How not to do ‘Visit Malaysia Year’

MAY 8 — I work in the news but these days I wake up thinking, “Do I have to read the news?” 

Yes, we are in the land of politicians saying extremely stupid things way before the US president was tweeting but the hubbub around tourism efforts is ridiculous.

Our main problem is perhaps we take ourselves a wee bit too seriously. The aim of tourism efforts is to get foreigners to come, spend money, tell their friends and come back.

Marketing efforts are really, when it really comes down to it, just money we spend to tell people we have great food, great beaches, great (usually) people so come here and stay already.

The problem is the Malaysian way is doing it half-past-six style — a tiny bit of effort, done as quickly as possible and to profit as many people as possible. Except maybe the poor tourists.

Of course the simplest way to solve all our tourism headaches is: stop getting stupid people to do it. Really.
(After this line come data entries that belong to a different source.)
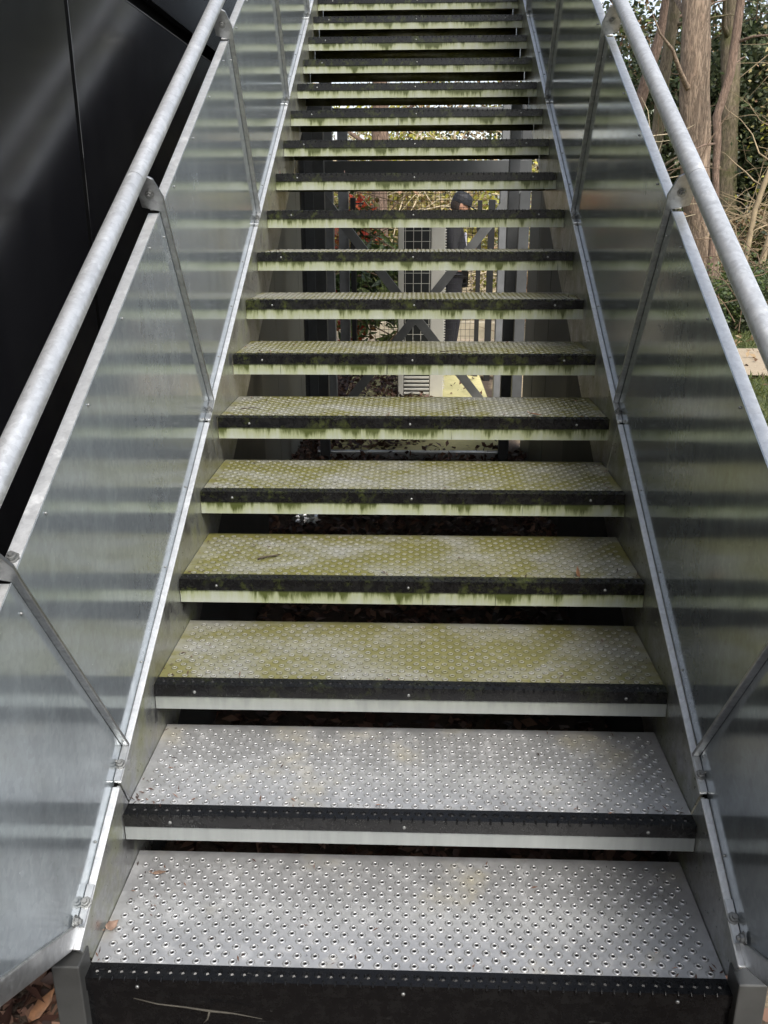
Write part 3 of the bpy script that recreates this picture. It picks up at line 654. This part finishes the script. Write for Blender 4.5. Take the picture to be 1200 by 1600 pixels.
thicket('bramble_thicket', 'brown bramble tangle at the foot of the ivy thicket', 'thicket', (6.6, 15.6, -0.1), (1.3, 0.7, 0.85), [M['brown'], M['ivy'], M['grass']], 7000, 0.075, 420, 41, M['twig'], k=70, cl=0.2)
thicket('evergreen_screen', 'soft olive green wood edge filling the gaps between the right hand trunks', 'thicket', (6.0, 22.5, 0.2), (4.0, 0.9, 3.6), [M['holly'], M['laurel'], M['brown']], 24000, 0.15, 160, 25, M['twig'], k=220, cl=0.35)
thicket('low_bush', 'small rounded olive green bush on the far edge of the sandy path', 'bush', (4.75, 12.0, -0.15), (0.7, 0.4, 0.42), [M['laurel'], M['holly']], 6000, 0.055, 20, 51, k=60, cl=0.12)
thicket('low_bush', 'low dark bush at the base of the thick conifer', 'bush', (5.3, 13.1, -0.15), (0.8, 0.4, 0.5), [M['ivy'], M['laurel']], 5000, 0.06, 30, 53, k=60, cl=0.14)
thicket('twiggy_shrub', 'tall twiggy shrub with sparse green leaves on the far right', 'shrub', (7.6, 16.4, 0), (1.3, 0.9, 2.6), [M['yellow'], M['holly'], M['hleaf']], 9000, 0.08, 380, 61, M['twig'], k=90, cl=0.3)
# beyond the gate, seen between the treads
thicket('red_shrub', 'red leaved shrub left of the mesh gate', 'shrub', (-0.74, 9.6, -0.08), (0.26, 0.25, 0.94), [M['red'], M['red'], M['red'], M['laurel']], 4200, 0.10, 20, 71, k=40, cl=0.10)
thicket('laurel_shrub', 'green laurel shrub with long pointed leaves behind the mesh gate', 'shrub', (-0.5, 9.2, -0.08), (0.40, 0.3, 0.72), [M['laurel']], 1700, 0.17, 10, 81, asp=3.6, k=40, cl=0.14)
thicket('hedge', 'dry twiggy hedge with yellowing leaves beyond the low kerb wall', 'hedge', (0.2, 13.5, -0.1), (3.2, 0.8, 1.35), [M['hleaf'], M['hleaf'], M['yellow']], 16000, 0.075, 500, 91, M['htwig'], k=160, cl=0.18)
thicket('yellow_shrub', 'bright yellow green shrub rising above the twiggy hedge', 'shrub', (-0.55, 15.5, -0.1), (1.5, 0.8, 1.75), [M['yellow']], 7000, 0.085, 120, 101, M['twig'], k=70, cl=0.25)
thicket('brown_hedge', 'brown beech hedge seen between the right hand posts under the stairs', 'hedge', (2.2, 10.0, -0.1), (0.8, 0.6, 1.0), [M['brown']], 9000, 0.07, 80, 111, k=80, cl=0.16)
thicket('brown_hedge', 'tall brown and green wood edge far behind the stairs', 'hedge', (1.0, 22, 0.2), (5.5, 1.2, 2.6), [M['brown'], M['holly'], M['yellow']], 9000, 0.12, 300, 121, M['twig'], k=200, cl=0.3)
tree('garden_tree', 'pinkish brown tree trunk behind the mesh gate', (-0.55, 12.2, -0.1), [(0, 0, -.1), (0.0, 0, 1.5), (0.03, 0, 3.5), (0, 0, 6)], [0.16, 0.125, 0.11, 0.06], M['redbark'], [(1500, 30, (0, 0, 5.6), (1.2, 1.2, 1.2), 0.09, M['yellow'])], 12, 5, 131)

# ------------------------------------------------------------------ grass, litter
g = np.random.default_rng(5); n = 30000
gx = 1.9+g.random(n)**1.0*7; gy = 3.5+g.random(n)*9.5; onpath = (np.abs(gy-(9.3-0.10*(gx-4)+0.12*np.sin(gx*1.3))) < 1.0); keep = ~onpath
gr = leaves('grass', np.stack([gx, gy, np.full(n, GZ-0.005)], 1)[keep], 0.085, M['grass'], None, 9.0, 6, droop=-1.3, up=0.0)
gr['kind'] = 'stuff'; gr['label'] = 'rough green grass beside the sandy path'; gr['category'] = 'grass'
n = 15000; lx = (g.random(n)-0.5)*1.84-0.02; ly = 0.0+g.random(n)*8.0
hh = np.where((ly > 4.86) & (np.abs(lx) < 0.66), GZ+0.05, GZ+0.004)
bare = (lx > 0.02+0.15*np.sin(ly*5)) & (ly > 4.9); kp = ~(bare & (g.random(n) < 0.985))
n2 = 1600; l2 = np.stack([-0.72-g.random(n2)*0.2, -1.0+g.random(n2)*4, np.full(n2, GZ+0.006)], 1)
lit = leaves('leaf_litter', np.concatenate([np.stack([lx, ly, hh+g.random(n)*0.035], 1)[kp], l2]), 0.05, M['litter'], None, 1.8, 8, droop=0.0, up=1.5)
lit['kind'] = 'stuff'; lit['label'] = 'brown leaf litter and mulch on the ground under the stairs'; lit['category'] = 'leaf litter'
n3 = 500; l3 = np.stack([2+g.random(n3)*4.5, 4.5+g.random(n3)*7, np.full(n3, GZ+0.04)], 1)
fl = leaves('fallen_leaves', l3, 0.09, M['brown'], None, 1.6, 9, droop=0.0, up=2.0); fl['kind'] = 'stuff'; fl['label'] = 'scattered dead leaves over the grass and path'; fl['category'] = 'leaves'

# ------------------------------------------------------------------ debris
def dead_leaf(label, loc, L, rot, wid=0.45, curl=0.25, mat=None):
    b = MB(); n = 7; vs = []
    for i in range(n):
        f = i/(n-1); wv = wid*L*math.sin(math.pi*(0.08+0.92*f)**0.8)*0.5+0.0006; z = curl*L*(f-0.4)**2
        for k in (-1, 0, 1): vs.append((f*L-L/2, k*wv*(1+0.15*math.sin(i*2.3+k)), z+abs(k)*wv*0.5+0.001))
    fs = [(i*3+k, i*3+k+1, i*3+k+4, i*3+k+3) for i in range(n-1) for k in (0, 1)]
    fs += []
    b.add(vs, fs); b.tube([(-L/2, 0, 0.002), (-L*0.68, 0.004, 0.003), (-L*0.8, 0.0, 0.008)], 0.0011, 5)
    o = b.build('dead_leaf', mat or M['brown1'], smooth=True); o.location = loc; o.rotation_euler = rot
    md = o.modifiers.new('thick', 'SOLIDIFY'); md.thickness = 0.0006
    return tag(o, label, 'leaf')
M['brown1'] = plain('dead_leaf_brown', (0.20, 0.10, 0.05), 0.7, 0, 0.45, 40); M['tan'] = plain('dead_leaf_tan', (0.22, 0.145, 0.105), 0.7, 0, 0.4, 40)
dead_leaf('curled brown dead leaf standing on the right end of the fourth tread', (0.489, 1.00, 0.522), 0.035, (0.3, -1.1, 1.9), 0.4, 0.5)
dead_leaf('pale curled leaf wedged at the left end of the lowest tread', (-0.662, 0.135, 0.006), 0.034, (0.5, 0.2, 1.1), 0.6, 0.8, M['tan'])
dead_leaf('flat tan leaf flake near the back left of the lowest tread', (-0.60, 0.31, 0.004), 0.03, (0, 0, 0.2), 0.35, 0.2, M['tan'])
dead_leaf('red brown leaf on the soil left of the front leg', (-0.80, 0.055, GZ+0.03), 0.075, (0.2, -0.4, 1.0), 0.4, 0.4)
dead_leaf('small dark leaf on the right end of the sixth tread', (0.43, 1.62, 0.855), 0.04, (0, 0.1, -0.4), 0.3, 0.3)
def twig(label, pts, r):
    o = MB().tube(pts, [r]+[r*0.8]*(len(pts)-2)+[r*0.4], 6).build('fallen_twig', M['dtwig2'], smooth=True); return tag(o, label, 'twig')
M['dtwig2'] = plain('damp_twig', (0.045, 0.03, 0.02), 0.6, 0, 0.4, 60)
twig('short dark twig lying on the left half of the fourth tread', [(-0.47, 1.095, 0.516), (-0.445, 1.108, 0.519), (-0.42, 1.125, 0.516), (-0.405, 1.13, 0.518)], 0.0035)
M['ptwig'] = plain('pale_dry_stalk', (0.05, 0.045, 0.035), 0.8, 0, 0.3, 40)
o = MB().tube([(-0.57, -0.012, -0.040), (-0.52, -0.014, -0.052), (-0.46, -0.013, -0.060), (-0.41, -0.015, -0.066), (-0.36, -0.014, -0.072), (-0.30, -0.013, -0.086)], [0.001, 0.0015, 0.0018, 0.0026, 0.0016, 0.0006], 6).tube([(-0.41, -0.015, -0.066), (-0.415, -0.018, -0.085), (-0.425, -0.017, -0.098)], [0.003, 0.002, 0.001], 5).build('fallen_twig', M['ptwig'], smooth=True)
tag(o, 'pale dry stalk caught against the black riser under the lowest tread', 'twig')
twig('thin twig on the left end of the sixth tread', [(-0.62, 1.70, 0.855), (-0.58, 1.72, 0.857), (-0.55, 1.715, 0.855)], 0.002)
twig('fine stalk lying on the right half of the seventh tread', [(0.10, 1.93, 1.028), (0.16, 1.95, 1.03), (0.21, 1.93, 1.027), (0.25, 1.94, 1.028)], 0.0018)
bm = bmesh.new(); bmesh.ops.create_icosphere(bm, subdivisions=3, radius=0.06)
for v in bm.verts: v.co = Vector((v.co.x*1.25, v.co.y*0.8, v.co.z*0.55))*(1+rnd.uniform(-.28, .28))
me = bpy.data.meshes.new('crumpled_foil'); bm.to_mesh(me); bm.free()
tag(link('crumpled_foil', me, plain('foil', (0.75, 0.75, 0.75), 0.25, 0.95, 0.1), None, (-0.61, 3.33, GZ+0.04)), 'crumpled silver foil on the dark soil under the fifth tread', 'foil')

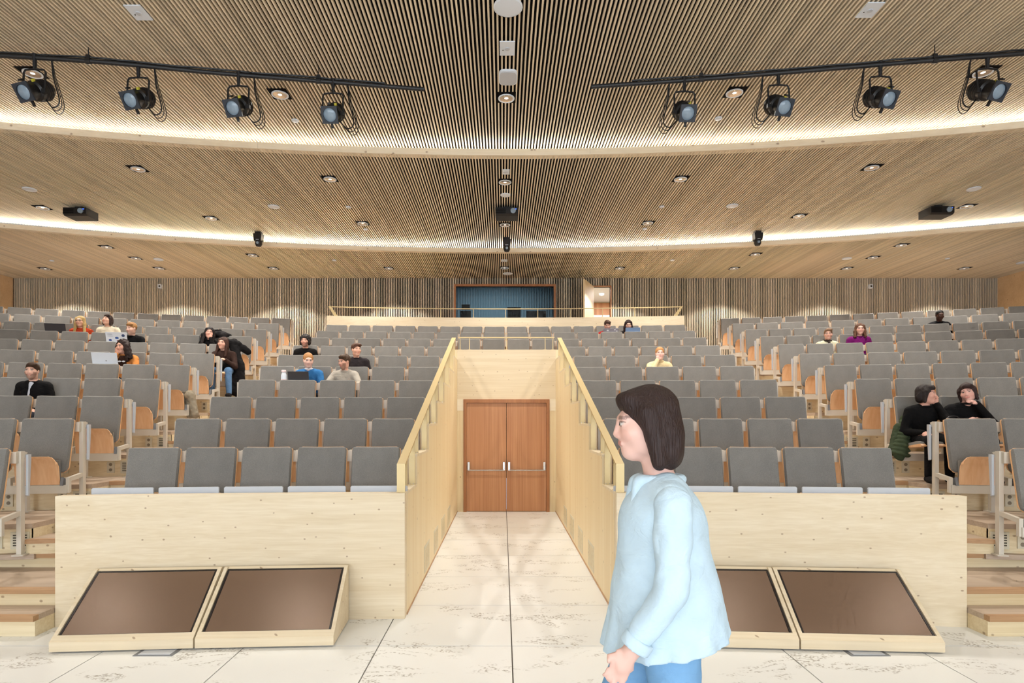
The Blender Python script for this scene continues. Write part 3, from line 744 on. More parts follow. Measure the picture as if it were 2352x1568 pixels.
# sockets and vents on the risers under the aisle seats
def riser_fittings():
    for n in range(1, 7):
        for s, nm in ((-1, 'left'), (1, 'right')):
            for q, (kind, off) in enumerate((('socket', 0.30), ('vent', 0.10), ('socket', 0.84), ('vent', 1.05))):
                x = s*(4.69+0.075*n+off); y = arc(x, EB(n))-0.006; z = ZF(n)
                if not (-20 < px_of(x, y) < W+20): continue
                if kind == 'socket':
                    r = empty('wall_socket', (x, y, z+0.05), -math.asin(x/RAD)); tag(r, 'pale double socket, %s beside the aisle under the %s row of the %s block' % (('nearer', 'farther')[q > 1], ordw(n), nm), 'socket')
                    MB().box(-0.045, 0.045, -0.012, 0, 0, 0.15).build('plate', M['vent'], r)
                    for zz in (0.04, 0.11):
                        MB().lathe([(0.021, 0), (0.021, 0.002), (0.0, 0.002)], 12, Matrix.Rotation(math.pi/2, 4, 'X')).build('outlet', M['outlet'], r, loc=(0, -0.012, zz))
                else:
                    r = empty('air_vent', (x, y, z+0.04), -math.asin(x/RAD)); tag(r, 'square cream air vent, %s beside the aisle under the %s row of the %s block' % (('nearer', 'farther')[q > 1], ordw(n), nm), 'vent')
                    MB().box(-0.085, 0.085, -0.010, 0, 0, 0.17).build('plate', M['vent'], r)
                    for a in (-0.035, 0.035):
                        for k in range(5):
                            MB().box(a-0.028, a+0.028, -0.0115, -0.010, 0.03+k*0.025, 0.042+k*0.025).build('slot', M['darkslot'], r)
riser_fittings()

# ------------------------------------------------------------------ floor monitors
def floor_monitor(xa, ya, xb, yb, label, group):
    """wedge between front corner points a (left) and b (right)"""
    A = Vector((xa, ya, 0)); B = Vector((xb, yb, 0)); w = (B-A).length
    r = empty('floor_monitor', A, math.atan2(yb-ya, xb-xa)); tag(r, label, 'monitor', group)
    dp, h0, h1 = 0.60, 0.085, 0.50; t = 0.03
    MB().prismx([(0, 0.012), (dp, 0.012), (dp, h1), (dp-0.03, h1), (0, h0)], 0, t).build('side_panel', M['spruce_x'], r)
    MB().prismx([(0, 0.012), (dp, 0.012), (dp, h1), (dp-0.03, h1), (0, h0)], w-t, w).build('side_panel', M['spruce_x'], r)
    MB().prismx([(0, 0.012), (0.05, 0.012), (0.05, h0+0.036), (0, h0)], t, w-t).build('front_lip', M['spruce_x'], r)
    MB().prismx([(dp, 0.012), (dp, h1), (dp-0.05, h1-0.03), (dp-0.05, 0.012)], t, w-t).build('back_panel', M['spruce_x'], r)
    a = math.atan2(h1-h0, dp-0.03); L = math.hypot(h1-h0, dp-0.03)
    sroot = link('display', MB().box(t+0.004, w-t-0.004, 0.05, L-0.012, -0.05, -0.014).mesh('display', M['bezel']), r, (0, 0, h0), (a, 0, 0))
    MB().box(t+0.022, w-t-0.022, 0.072, L-0.03, -0.014, -0.0115).build('screen', M['screen'], sroot)
    for b in ((t+0.004, t+0.02, 0.05, L-0.012), (w-t-0.02, w-t-0.004, 0.05, L-0.012), (t+0.02, w-t-0.02, 0.05, 0.07), (t+0.02, w-t-0.02, L-0.028, L-0.012)):
        MB().box(b[0], b[1], b[2], b[3], -0.014, -0.009).build('bezel_strip', M['bezel'], sroot)
    MB().box(0.08, w-0.08, 0.08, dp-0.06, 0.0, 0.012).build('foot', M['black'], r)
def pt(px, py):
    D = CZ*F/(py-VY); return (px-VX)*D/F+CX, D
a = pt(112, 1501); b = pt(443, 1492); c = pt(447, 1492); d = pt(766, 1485)
floor_monitor(*a, *b, 'outer floor monitor in a pale wooden wedge before the left front wall', 'floor monitors')
floor_monitor(*c, *d, 'inner floor monitor in a pale wooden wedge before the left front wall', 'floor monitors')
a = pt(1556, 1487); b = pt(1836, 1494); c = pt(1840, 1494); d = pt(2171, 1502)
floor_monitor(*a, *b, 'inner floor monitor, partly behind the walking woman', 'floor monitors')
floor_monitor(*c, *d, 'outer floor monitor in a pale wooden wedge before the right front wall', 'floor monitors')
for px, nm in ((355, 'left'), (1995, 'right')):
    x, y = pt(px, 1503); r = empty('floor_outlet', (x, y, 0)); tag(r, 'flush grey floor outlet in front of the %s floor monitors' % nm, 'outlet')
    MB().box(-0.15, 0.15, -0.03, 0.15, -0.001, 0.004).build('frame', plain('outlet_frame', srgb(110, 112, 116), 0.5), r)
    MB().box(-0.12, 0.12, -0.012, 0.13, 0.004, 0.006).build('lid', M['tablet'], r)

# ------------------------------------------------------------------ ceiling fixtures
def ceil_pt(px, py, sec):
    D = HS[sec]*F/(VY-py); return Vector(((px-VX)*D/F+CX, D, ZS[sec]))
SECN = ['front', 'middle', 'rear']
ME_CUT = MB().box(-0.135, 0.135, -0.16, 0.13, -0.003, 0.0).mesh('cutout', M['black'])
ME_RING = MB().lathe([(0.118, -0.003), (0.118, -0.014), (0.100, -0.014), (0.092, -0.003)], 24).mesh('ring', M['white'], True)
ME_BOWL = MB().lathe([(0.10, -0.010), (0.085, -0.0065), (0.03, -0.004)], 24).mesh('reflector', M['reflector'], True)
ME_BULB = MB().lathe([(0.03, -0.0045), (0.015, -0.006), (0.0, -0.007)], 16).mesh('lamp', M['lampglow'], True)
SD_L = bpy.data.lights.new('downlight', 'SPOT'); SD_L.energy = SPOT_W; SD_L.spot_size = math.radians(118); SD_L.spot_blend = 0.55; SD_L.shadow_soft_size = 0.07; SD_L.color = (1, 0.945, 0.865)
def downlight(p, label, lamp=SD_L):
    r = empty('downlight', p); tag(r, label, 'downlight', 'recessed ceiling downlights')
    link('cutout', ME_CUT, r); link('ring', ME_RING, r); link('reflector', ME_BOWL, r); link('lamp', ME_BULB, r)
    if lamp:
        o = bpy.data.objects.new('downlight_beam', lamp); col.objects.link(o); o.location = Vector(p)+Vector((0, 0, -0.03))
DL = {0: [(75, 168), (643, 217), (1163, 225), (1687, 213), (2258, 166)],
      1: [(317, 388), (758, 411), (1160, 418), (1563, 411), (2002, 385), (98, 477), (485, 501), (833, 513), (1160, 516), (1488, 512), (1835, 496), (2220, 474)],
      2: [(245, 567), (312, 593), (580, 586), (1735, 584), (2005, 591), (2070, 563), (104, 617), (366, 616), (628, 616), (893, 616), (1159, 615), (1423, 616), (1686, 616), (1945, 616), (2215, 616)]}
SIDEW = lambda px: 'left' if px < 1100 else 'right' if px > 1220 else 'centre'
RW_L = SD_L.copy(); RW_L.energy = SPOT_W*0.6; RW_L.spot_size = math.radians(116); RW_L.spot_blend = 0.25; RW_L.shadow_soft_size = 0.03
for sec in DL:
    for i, (px, py) in enumerate(DL[sec]):
        ref = sorted(DL[sec], key=lambda t: t[0]).index((px, py))+1
        downlight(ceil_pt(px, py, sec), 'round downlight on the %s, number %s from the left in the %s ceiling section' % (SIDEW(px), ordw(ref), SECN[sec]), RW_L if py > 610 else SD_L)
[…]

Almost every senior person I’ve heard talking about tourism these days has just one ability — making my eyes roll.

If we want to be a venue to attract concertgoers, then make the concert experience great. 

In reality, our venues are dismal and shabby and then we have PAS Youth throwing tantrums when the likes of Selena Gomez shows up. Even Beyonce decided we just weren’t the trouble and took her show elsewhere.

If we want people to care about our street food, stop whining about ours being better than Singapore’s and maybe actually prove it? But no, the Malaysian food culture, whether you run an upscale dessert joint or roadside stall is to tell people who complain about the food or service, “Go somewhere else to eat lah.” Obviously tourists did.

Stop making everything a money-making scheme already. Every time we have some tourism campaign, it’s not to promote the country as much as it is to fatten up some cousin’s best friend’s son-in-law who won a lucrative contract.

I think the tourism scene here has to be run by people who care about our country, care about tourism and not the people who only care about getting rich. 

Sadly the latter describes most of our past and present politicians so what is a Malaysian to do?

Let’s also take time to remember that past icon of our tourism efforts, the leatherback turtle, which has now gone missing from our shores because Malaysians won’t stop bothering them/killing them/eating their eggs.

I think what the average Malaysian, and probably our leaders, need to do to improve tourism and maybe our future as a country in general is this: grow a conscience. And a spine. Then maybe people will stop believing Singapore’s chilli crab is any good.

* This is the personal opinion of the columnist.